Si Christie Ravenne a songé au suicide, elle a finalement préféré la lutte. "Ma fille m'a suppliée de nous sortir de ce pétrin. J'étais propriétaire de deux appartements dans la résidence qui me coûtaient 2000 euros par mois (1000 euros de charges et 1000 euros de services que je n'utilisais d'ailleurs pas). Si j'avais abandonné la lutte, je lui aurais imposé des charges bien trop importantes".
A peine installée dans cet établissement, j'ai tout de suite compris que j'avais commis une erreur mais je pensais que j'allais pouvoir m'impliquer dans la vie de l'établissement et améliorer les choses.

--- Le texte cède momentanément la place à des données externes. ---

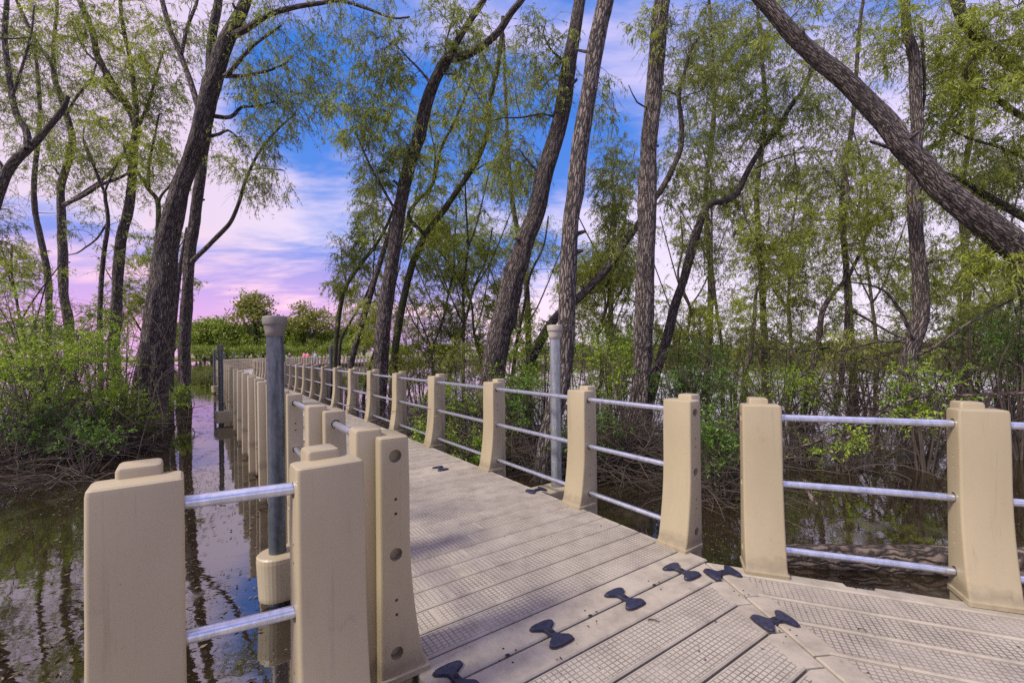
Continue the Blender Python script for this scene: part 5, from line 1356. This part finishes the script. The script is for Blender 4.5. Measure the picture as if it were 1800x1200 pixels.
# ------------------------------------------------------------------ walkers on the far curve
def person(name, label, x, y, rot, shirt, trousers, hair, stride, h=1.7):
    root = empty(name, (x, y, 0), label=label, cat='person', group='walkers on the far walkway'); root.rotation_euler.z = rot
    def skinned(nm, verts, edges, rad, mat, rooti=0):
        me = bpy.data.meshes.new(nm); me.from_pydata(verts, edges, []); o = link_mesh(nm, me, None, None)
        m1 = o.modifiers.new('s', 'SKIN'); o.modifiers.new('d', 'SUBSURF').levels = 1
        for i, r in enumerate(rad): me.skin_vertices[0].data[i].radius = (r, r)
        me.skin_vertices[0].data[rooti].use_root = True
        dg = bpy.context.evaluated_depsgraph_get(); m2 = bpy.data.meshes.new_from_object(o.evaluated_get(dg))
        bpy.data.objects.remove(o); m2.materials.clear(); m2.materials.append(mat)
        return link_mesh(nm, m2, root)
    s_ = stride
    body = [(0, 0, .95), (0, 0, 1.15), (0, 0, 1.38), (0, .01, 1.48), (0, .02, 1.56), (0, .03, 1.64),
            (.18, 0, 1.38), (.23, -.05 * s_, 1.12), (.24, .14 * s_, .90), (-.18, 0, 1.38), (-.23, .05 * s_, 1.12), (-.24, -.05 * s_, .90),
            (.09, 0, .90), (.10, .16 * s_, .50), (.10, .18 * s_, .08), (.10, .30 * s_, .04), (-.09, 0, .90), (-.10, -.10 * s_, .50), (-.10, -.30 * s_, .10), (-.10, -.20 * s_, .04)]
    ed = [(0, 1), (1, 2), (2, 3), (3, 4), (4, 5), (2, 6), (6, 7), (7, 8), (2, 9), (9, 10), (10, 11), (0, 12), (12, 13), (13, 14), (14, 15), (0, 16), (16, 17), (17, 18), (18, 19)]
    rd = [.13, .13, .14, .06, .08, .09, .06, .045, .035, .06, .045, .035, .09, .06, .04, .04, .09, .06, .04, .04]
    skinned('body', body, ed, rd, M_SKIN)
    skinned('shirt', [(0, 0, .92), (0, 0, 1.15), (0, 0, 1.40), (.18, 0, 1.38), (.22, -.03 * s_, 1.18), (-.18, 0, 1.38), (-.22, .03 * s_, 1.18)], [(0, 1), (1, 2), (2, 3), (3, 4), (2, 5), (5, 6)], [.16, .155, .155, .08, .065, .08, .065], shirt)
    skinned('trousers', [(0, 0, .94), (.09, 0, .86), (.10, .15 * s_, .50), (.10, .18 * s_, .12), (-.09, 0, .86), (-.10, -.10 * s_, .50), (-.10, -.28 * s_, .14)], [(0, 1), (1, 2), (2, 3), (0, 4), (4, 5), (5, 6)], [.14, .11, .075, .06, .11, .075, .06], trousers)
    skinned('hair', [(0, -.02, 1.62), (0, -.02, 1.69)], [(0, 1)], [.09, .085], hair)
M_SKIN = mat_simple('skin', (0.45, 0.28, 0.20), (0.55, 0.35, 0.26), 5, .6)
M_PINK = mat_simple('pink_cotton', (0.75, 0.12, 0.30), (0.85, 0.20, 0.40), 9, .8); M_BLUE = mat_simple('pale_blue_cotton', (0.25, 0.28, 0.55), (0.40, 0.42, 0.70), 9, .8)
M_NAVY = mat_simple('dark_cloth', (0.02, 0.02, 0.05), (0.05, 0.05, 0.10), 9, .8); M_HAIR = mat_simple('dark_hair', (0.03, 0.02, 0.015), (0.07, 0.05, 0.03), 30, .7)
def on_path(px, lat):
    best = None
    for s_ in np.arange(40, PATH_LEN - 3, 0.25):
        p, t_ = path(s_, lat); q = 900 + F * p[0] / p[1]
        if best is None or abs(q - px) < best[0]: best = (abs(q - px), p, t_)
    return best[1], math.atan2(best[2][1], best[2][0]) - math.pi / 2
for px, lat, sh, tr, hr, st, lb, hh in ((509, .3, M_NAVY, M_NAVY, M_HAIR, 1.0, 'distant walker in dark clothes, leftmost of the group on the far walkway', 1),
                                    (534, -.2, M_PINK, M_PINK, M_HAIR, 0.8, 'distant walker in bright pink, in the middle of the group', 1),
                                    (541, .4, M_PINK, M_NAVY, M_HAIR, 1.0, 'distant walker in a pink top and dark trousers beside the all-pink one', 1),
                                    (554, 0, M_BLUE, M_BLUE, M_HAIR, 0.9, 'distant walker in pale blue, rightmost of the group', 1)):
    p, r_ = on_path(px, lat); person('person', lb, p[0], p[1], r_ + 3.14, sh, tr, hr, st)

C'est faux."
"Je songe de plus en plus à m'enfuir", explique t-elle page 78. "Je ne vois que trois issues possibles. (...) la fuite, la résignation, la mort."
La résignation ne semble pas faire partie de son tempérament. La fuite est impossible avec deux appartements à charge. Quant à la mort... Mais en tant qu'ancienne journaliste, elle s'est promis de témoigner.
Témoigner de l'omerta, du système mafieux qui plume les vieux et leur ôte toute possibilité de discuter, de protester, d'agir. Et sensibiliser les familles.
"Le nombre de places en ehpad est totalement insuffisant. Alors les familles mettent leurs proches dans ces établissements, les résidences services, en attendant d'obtenir une place ailleurs. Mais ils n'imaginent pas combien les gens y sont malheureux."
Avec ses deux "anges gardiens", juristes d'associations de consommateurs, elle démonte le système, point par point. "J'envoyais des lettres avec accusé de réception, et je mettais tout le monde en copie, les élus locaux, les conseils de quartier, le syndicat des copropriétaires... car tous devaient savoir", explique-t-elle.
Pendant des années, Christie Ravenne se débat dans l'indifférence générale. Elle ne voit pas de solutions car elle n'arrive pas à vendre ses appartements. La directrice orientant toujours les acheteurs potentiels vers la SCI principale. Son salut viendra, selon elle, d'une phrase lâchée en clôture d'un énième courrier "Si vous m'aidiez à partir, au moins vous feriez deux heureuses, vous et moi".
La semaine suivante, les deux appartements étaient vendus.
Aujourd'hui Christie Ravenne loue un deux-pièces avec un ascenseur et une douche. Elle va au marché avec son déambulateur et se réjouit de pouvoir profiter de ses petits enfants. Agée de 80 ans, elle se dit fatiguée et "impotente". "J'ai laissé beaucoup de plumes dans cette histoire mais je suis vivante. Si je me bats c'est parce que les conséquences sont dramatiques. Beaucoup en meurt.
Je voudrais que l'Etat se remue, légifère, contrôle et punisse ceux qui agissent dans l'illégalité. Même si l'activité appartient au secteur privé".